GIVEN MATERIAL -
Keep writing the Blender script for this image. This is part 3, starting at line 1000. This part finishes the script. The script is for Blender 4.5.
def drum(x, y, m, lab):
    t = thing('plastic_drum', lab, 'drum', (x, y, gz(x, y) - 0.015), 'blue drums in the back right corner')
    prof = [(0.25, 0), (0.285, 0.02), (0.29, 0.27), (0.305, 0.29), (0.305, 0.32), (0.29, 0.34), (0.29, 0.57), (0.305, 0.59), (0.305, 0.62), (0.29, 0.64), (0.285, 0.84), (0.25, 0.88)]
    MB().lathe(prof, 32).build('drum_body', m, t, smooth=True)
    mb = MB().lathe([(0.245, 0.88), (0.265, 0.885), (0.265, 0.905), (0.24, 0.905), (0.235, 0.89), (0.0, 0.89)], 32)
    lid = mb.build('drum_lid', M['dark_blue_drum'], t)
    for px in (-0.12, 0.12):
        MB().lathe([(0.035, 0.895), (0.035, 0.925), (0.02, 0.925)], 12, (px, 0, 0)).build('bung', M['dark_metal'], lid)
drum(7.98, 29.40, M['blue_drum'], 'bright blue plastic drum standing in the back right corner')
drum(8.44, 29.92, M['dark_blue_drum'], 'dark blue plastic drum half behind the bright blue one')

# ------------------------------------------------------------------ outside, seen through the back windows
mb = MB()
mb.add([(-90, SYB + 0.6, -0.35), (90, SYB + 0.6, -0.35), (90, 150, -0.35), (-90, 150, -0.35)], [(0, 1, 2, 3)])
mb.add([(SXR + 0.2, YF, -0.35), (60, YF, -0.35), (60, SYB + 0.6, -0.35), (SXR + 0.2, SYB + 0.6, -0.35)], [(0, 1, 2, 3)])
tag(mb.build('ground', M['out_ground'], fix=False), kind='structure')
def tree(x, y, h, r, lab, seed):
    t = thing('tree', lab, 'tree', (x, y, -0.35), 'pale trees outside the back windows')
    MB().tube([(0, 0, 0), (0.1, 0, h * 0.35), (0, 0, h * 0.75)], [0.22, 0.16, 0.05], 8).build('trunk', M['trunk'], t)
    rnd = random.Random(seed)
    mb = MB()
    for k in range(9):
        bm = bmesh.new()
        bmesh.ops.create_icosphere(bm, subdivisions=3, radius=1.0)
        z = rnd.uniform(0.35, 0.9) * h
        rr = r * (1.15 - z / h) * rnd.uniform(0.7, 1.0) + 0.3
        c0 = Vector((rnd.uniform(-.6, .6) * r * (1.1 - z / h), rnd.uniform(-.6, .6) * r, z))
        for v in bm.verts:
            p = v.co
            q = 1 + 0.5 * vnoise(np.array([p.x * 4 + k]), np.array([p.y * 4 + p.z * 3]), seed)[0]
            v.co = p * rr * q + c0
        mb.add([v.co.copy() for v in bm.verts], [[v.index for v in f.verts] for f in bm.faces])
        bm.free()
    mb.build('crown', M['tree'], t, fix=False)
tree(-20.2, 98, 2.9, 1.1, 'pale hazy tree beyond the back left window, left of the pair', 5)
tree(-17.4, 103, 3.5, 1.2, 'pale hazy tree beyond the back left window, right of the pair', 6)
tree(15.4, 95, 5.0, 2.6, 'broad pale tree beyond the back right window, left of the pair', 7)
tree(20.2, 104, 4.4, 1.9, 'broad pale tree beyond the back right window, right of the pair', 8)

GOAL -
Return all of the data exactly as it reads.

COMPLETE ANSWER -
Keep writing the Blender script for this image. This is part 3, starting at line 1000. This part finishes the script. The script is for Blender 4.5.
def drum(x, y, m, lab):
    t = thing('plastic_drum', lab, 'drum', (x, y, gz(x, y) - 0.015), 'blue drums in the back right corner')
    prof = [(0.25, 0), (0.285, 0.02), (0.29, 0.27), (0.305, 0.29), (0.305, 0.32), (0.29, 0.34), (0.29, 0.57), (0.305, 0.59), (0.305, 0.62), (0.29, 0.64), (0.285, 0.84), (0.25, 0.88)]
    MB().lathe(prof, 32).build('drum_body', m, t, smooth=True)
    mb = MB().lathe([(0.245, 0.88), (0.265, 0.885), (0.265, 0.905), (0.24, 0.905), (0.235, 0.89), (0.0, 0.89)], 32)
    lid = mb.build('drum_lid', M['dark_blue_drum'], t)
    for px in (-0.12, 0.12):
        MB().lathe([(0.035, 0.895), (0.035, 0.925), (0.02, 0.925)], 12, (px, 0, 0)).build('bung', M['dark_metal'], lid)
drum(7.98, 29.40, M['blue_drum'], 'bright blue plastic drum standing in the back right corner')
drum(8.44, 29.92, M['dark_blue_drum'], 'dark blue plastic drum half behind the bright blue one')

# ------------------------------------------------------------------ outside, seen through the back windows
mb = MB()
mb.add([(-90, SYB + 0.6, -0.35), (90, SYB + 0.6, -0.35), (90, 150, -0.35), (-90, 150, -0.35)], [(0, 1, 2, 3)])
mb.add([(SXR + 0.2, YF, -0.35), (60, YF, -0.35), (60, SYB + 0.6, -0.35), (SXR + 0.2, SYB + 0.6, -0.35)], [(0, 1, 2, 3)])
tag(mb.build('ground', M['out_ground'], fix=False), kind='structure')
def tree(x, y, h, r, lab, seed):
    t = thing('tree', lab, 'tree', (x, y, -0.35), 'pale trees outside the back windows')
    MB().tube([(0, 0, 0), (0.1, 0, h * 0.35), (0, 0, h * 0.75)], [0.22, 0.16, 0.05], 8).build('trunk', M['trunk'], t)
    rnd = random.Random(seed)
    mb = MB()
    for k in range(9):
        bm = bmesh.new()
        bmesh.ops.create_icosphere(bm, subdivisions=3, radius=1.0)
        z = rnd.uniform(0.35, 0.9) * h
        rr = r * (1.15 - z / h) * rnd.uniform(0.7, 1.0) + 0.3
        c0 = Vector((rnd.uniform(-.6, .6) * r * (1.1 - z / h), rnd.uniform(-.6, .6) * r, z))
        for v in bm.verts:
            p = v.co
            q = 1 + 0.5 * vnoise(np.array([p.x * 4 + k]), np.array([p.y * 4 + p.z * 3]), seed)[0]
            v.co = p * rr * q + c0
        mb.add([v.co.copy() for v in bm.verts], [[v.index for v in f.verts] for f in bm.faces])
        bm.free()
    mb.build('crown', M['tree'], t, fix=False)
tree(-20.2, 98, 2.9, 1.1, 'pale hazy tree beyond the back left window, left of the pair', 5)
tree(-17.4, 103, 3.5, 1.2, 'pale hazy tree beyond the back left window, right of the pair', 6)
tree(15.4, 95, 5.0, 2.6, 'broad pale tree beyond the back right window, left of the pair', 7)
tree(20.2, 104, 4.4, 1.9, 'broad pale tree beyond the back right window, right of the pair', 8)